# THE PROBLEM:
Print the records below from the first line through the line containing "bm = NB(); box(bm, -.845, -.795, D-.0012, D, 1.755, 1.90);", both included, word for word.

# GIVEN DATA:
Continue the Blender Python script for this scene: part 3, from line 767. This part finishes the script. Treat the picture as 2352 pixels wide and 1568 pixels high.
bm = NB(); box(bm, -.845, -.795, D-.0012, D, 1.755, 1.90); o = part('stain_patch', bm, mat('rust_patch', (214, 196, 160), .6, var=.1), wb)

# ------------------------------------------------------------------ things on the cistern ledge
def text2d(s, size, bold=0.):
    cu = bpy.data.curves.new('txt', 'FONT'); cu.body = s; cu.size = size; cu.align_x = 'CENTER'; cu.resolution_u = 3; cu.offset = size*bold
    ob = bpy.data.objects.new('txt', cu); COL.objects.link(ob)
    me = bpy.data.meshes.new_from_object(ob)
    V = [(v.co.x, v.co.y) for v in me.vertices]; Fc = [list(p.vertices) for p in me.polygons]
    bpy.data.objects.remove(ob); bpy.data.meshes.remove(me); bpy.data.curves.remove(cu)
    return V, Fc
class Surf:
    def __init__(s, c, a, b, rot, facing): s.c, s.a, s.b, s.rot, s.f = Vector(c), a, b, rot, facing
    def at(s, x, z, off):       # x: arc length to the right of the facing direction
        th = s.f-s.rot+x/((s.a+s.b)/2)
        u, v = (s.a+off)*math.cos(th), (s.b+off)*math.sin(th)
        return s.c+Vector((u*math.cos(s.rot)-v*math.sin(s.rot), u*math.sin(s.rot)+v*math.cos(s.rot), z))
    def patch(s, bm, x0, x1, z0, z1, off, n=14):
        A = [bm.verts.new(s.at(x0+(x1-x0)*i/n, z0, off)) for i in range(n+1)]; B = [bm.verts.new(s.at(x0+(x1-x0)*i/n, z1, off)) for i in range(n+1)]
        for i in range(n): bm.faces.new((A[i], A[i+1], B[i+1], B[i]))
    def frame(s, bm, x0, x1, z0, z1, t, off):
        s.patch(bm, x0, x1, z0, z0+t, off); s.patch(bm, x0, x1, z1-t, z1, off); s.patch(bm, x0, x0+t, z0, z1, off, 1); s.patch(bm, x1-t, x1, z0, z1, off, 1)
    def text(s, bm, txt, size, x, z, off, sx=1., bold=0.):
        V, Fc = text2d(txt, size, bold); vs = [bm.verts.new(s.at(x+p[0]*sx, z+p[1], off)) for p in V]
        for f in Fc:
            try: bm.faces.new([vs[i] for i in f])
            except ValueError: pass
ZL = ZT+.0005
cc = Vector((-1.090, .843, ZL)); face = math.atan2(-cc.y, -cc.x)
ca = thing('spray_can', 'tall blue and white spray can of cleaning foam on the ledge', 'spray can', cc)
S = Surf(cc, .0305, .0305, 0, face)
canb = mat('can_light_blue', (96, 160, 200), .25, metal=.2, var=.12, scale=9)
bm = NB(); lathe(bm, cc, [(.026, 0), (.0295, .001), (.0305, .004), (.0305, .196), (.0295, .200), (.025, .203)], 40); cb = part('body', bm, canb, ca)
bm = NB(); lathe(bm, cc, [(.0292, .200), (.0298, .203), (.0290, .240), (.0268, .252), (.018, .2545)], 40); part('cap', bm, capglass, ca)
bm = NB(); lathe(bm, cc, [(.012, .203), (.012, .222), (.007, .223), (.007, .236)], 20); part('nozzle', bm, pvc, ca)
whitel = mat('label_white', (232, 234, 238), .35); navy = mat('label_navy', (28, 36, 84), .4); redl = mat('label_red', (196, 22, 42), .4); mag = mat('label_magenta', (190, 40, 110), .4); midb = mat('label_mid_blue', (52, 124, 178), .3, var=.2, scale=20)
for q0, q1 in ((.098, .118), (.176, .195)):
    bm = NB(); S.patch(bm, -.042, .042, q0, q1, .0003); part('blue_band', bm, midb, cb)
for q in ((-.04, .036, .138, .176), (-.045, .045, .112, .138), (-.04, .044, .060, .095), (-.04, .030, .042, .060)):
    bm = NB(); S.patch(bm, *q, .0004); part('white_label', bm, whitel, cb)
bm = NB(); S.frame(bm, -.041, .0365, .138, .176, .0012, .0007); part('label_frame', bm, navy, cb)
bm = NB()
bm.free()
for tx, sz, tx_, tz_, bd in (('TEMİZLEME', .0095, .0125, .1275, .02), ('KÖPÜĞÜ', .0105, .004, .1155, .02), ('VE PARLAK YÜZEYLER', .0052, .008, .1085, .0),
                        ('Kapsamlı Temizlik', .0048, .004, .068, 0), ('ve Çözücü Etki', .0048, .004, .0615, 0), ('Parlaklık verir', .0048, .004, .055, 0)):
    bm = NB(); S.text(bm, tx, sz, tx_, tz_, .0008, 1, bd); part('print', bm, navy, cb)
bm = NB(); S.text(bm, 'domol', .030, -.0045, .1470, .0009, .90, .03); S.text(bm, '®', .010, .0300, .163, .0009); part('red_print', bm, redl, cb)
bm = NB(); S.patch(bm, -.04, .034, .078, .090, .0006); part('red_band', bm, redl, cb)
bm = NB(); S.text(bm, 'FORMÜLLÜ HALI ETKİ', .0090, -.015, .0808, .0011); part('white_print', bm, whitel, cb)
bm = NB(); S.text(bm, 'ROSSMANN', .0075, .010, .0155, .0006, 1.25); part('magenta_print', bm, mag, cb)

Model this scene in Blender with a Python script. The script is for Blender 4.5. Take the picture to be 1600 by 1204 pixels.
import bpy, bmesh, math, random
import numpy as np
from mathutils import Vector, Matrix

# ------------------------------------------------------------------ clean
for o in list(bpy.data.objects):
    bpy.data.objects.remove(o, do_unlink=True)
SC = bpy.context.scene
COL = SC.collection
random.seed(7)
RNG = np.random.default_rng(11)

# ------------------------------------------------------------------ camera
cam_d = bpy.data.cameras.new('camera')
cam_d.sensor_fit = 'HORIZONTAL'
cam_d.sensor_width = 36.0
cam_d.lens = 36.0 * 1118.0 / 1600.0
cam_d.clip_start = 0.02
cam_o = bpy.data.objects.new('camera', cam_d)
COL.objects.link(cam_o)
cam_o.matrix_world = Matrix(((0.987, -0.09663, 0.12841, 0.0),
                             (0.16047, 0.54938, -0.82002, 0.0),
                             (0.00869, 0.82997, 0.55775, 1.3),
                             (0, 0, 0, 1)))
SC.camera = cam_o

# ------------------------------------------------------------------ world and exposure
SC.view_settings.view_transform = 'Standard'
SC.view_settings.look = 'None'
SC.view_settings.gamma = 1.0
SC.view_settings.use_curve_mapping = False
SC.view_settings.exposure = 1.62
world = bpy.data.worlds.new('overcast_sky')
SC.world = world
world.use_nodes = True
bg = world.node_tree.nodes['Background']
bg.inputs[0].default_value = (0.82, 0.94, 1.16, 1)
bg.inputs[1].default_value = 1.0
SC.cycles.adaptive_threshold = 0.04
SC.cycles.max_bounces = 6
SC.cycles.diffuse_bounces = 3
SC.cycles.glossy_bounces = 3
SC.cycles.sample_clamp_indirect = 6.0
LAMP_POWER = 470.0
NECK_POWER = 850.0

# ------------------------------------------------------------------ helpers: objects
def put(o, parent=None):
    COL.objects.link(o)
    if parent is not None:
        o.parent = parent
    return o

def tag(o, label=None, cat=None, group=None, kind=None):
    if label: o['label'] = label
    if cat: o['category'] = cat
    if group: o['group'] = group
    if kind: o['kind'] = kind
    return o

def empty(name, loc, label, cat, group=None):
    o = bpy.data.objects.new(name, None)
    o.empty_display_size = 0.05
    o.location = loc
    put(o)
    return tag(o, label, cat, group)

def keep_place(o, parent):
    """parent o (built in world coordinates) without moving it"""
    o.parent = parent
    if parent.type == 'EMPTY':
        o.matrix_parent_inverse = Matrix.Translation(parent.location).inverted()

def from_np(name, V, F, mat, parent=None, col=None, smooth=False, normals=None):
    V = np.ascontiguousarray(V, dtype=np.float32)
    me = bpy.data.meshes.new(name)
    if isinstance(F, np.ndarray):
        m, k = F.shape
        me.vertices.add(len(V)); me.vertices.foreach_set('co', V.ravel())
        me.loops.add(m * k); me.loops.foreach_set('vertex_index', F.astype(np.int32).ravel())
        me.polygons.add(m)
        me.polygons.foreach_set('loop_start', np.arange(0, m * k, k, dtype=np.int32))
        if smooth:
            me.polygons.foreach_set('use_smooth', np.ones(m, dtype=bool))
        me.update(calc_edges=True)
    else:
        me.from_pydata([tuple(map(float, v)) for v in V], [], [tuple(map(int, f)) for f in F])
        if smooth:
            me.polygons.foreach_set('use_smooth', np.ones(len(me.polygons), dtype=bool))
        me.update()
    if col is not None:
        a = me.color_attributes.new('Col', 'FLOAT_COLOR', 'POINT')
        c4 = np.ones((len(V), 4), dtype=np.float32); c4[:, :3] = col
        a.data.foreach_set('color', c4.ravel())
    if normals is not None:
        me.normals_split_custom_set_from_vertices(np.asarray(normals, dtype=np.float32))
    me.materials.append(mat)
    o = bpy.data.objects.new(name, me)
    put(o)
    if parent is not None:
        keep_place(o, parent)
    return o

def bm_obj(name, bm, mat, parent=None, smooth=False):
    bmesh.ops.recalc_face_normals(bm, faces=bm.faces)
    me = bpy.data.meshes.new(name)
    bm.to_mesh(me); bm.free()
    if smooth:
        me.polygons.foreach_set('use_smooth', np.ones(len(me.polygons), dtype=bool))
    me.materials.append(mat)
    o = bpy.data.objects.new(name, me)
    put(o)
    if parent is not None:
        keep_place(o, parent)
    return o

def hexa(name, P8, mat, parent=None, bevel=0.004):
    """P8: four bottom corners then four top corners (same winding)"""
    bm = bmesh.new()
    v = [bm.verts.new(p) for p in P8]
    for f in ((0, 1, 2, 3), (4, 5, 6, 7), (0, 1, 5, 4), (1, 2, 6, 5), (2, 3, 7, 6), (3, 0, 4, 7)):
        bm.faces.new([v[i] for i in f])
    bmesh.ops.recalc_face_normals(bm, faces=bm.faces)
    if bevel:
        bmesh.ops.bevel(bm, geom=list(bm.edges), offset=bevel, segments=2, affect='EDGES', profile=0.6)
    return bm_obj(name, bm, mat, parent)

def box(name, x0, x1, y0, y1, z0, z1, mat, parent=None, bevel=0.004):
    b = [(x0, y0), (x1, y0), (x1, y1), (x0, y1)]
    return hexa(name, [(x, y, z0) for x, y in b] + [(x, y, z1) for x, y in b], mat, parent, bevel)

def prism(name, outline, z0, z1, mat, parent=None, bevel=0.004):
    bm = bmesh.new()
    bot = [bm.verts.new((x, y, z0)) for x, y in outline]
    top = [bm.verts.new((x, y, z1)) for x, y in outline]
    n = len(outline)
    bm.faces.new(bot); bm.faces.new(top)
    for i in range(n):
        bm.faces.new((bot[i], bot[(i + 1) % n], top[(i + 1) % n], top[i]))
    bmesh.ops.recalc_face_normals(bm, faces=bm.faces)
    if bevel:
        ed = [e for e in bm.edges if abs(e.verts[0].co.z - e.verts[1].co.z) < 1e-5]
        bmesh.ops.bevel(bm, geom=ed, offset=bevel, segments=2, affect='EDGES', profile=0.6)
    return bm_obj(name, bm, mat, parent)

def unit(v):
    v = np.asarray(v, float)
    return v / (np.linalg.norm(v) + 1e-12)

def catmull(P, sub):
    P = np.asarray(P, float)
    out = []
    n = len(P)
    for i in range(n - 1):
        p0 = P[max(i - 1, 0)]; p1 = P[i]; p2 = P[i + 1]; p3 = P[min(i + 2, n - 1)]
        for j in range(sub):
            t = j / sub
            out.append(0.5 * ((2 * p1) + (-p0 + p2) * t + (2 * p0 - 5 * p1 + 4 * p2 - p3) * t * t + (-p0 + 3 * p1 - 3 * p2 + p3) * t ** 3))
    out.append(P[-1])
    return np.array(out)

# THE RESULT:
Continue the Blender Python script for this scene: part 3, from line 767. This part finishes the script. Treat the picture as 2352 pixels wide and 1568 pixels high.
bm = NB(); box(bm, -.845, -.795, D-.0012, D, 1.755, 1.90); o = part('stain_patch', bm, mat('rust_patch', (214, 196, 160), .6, var=.1), wb)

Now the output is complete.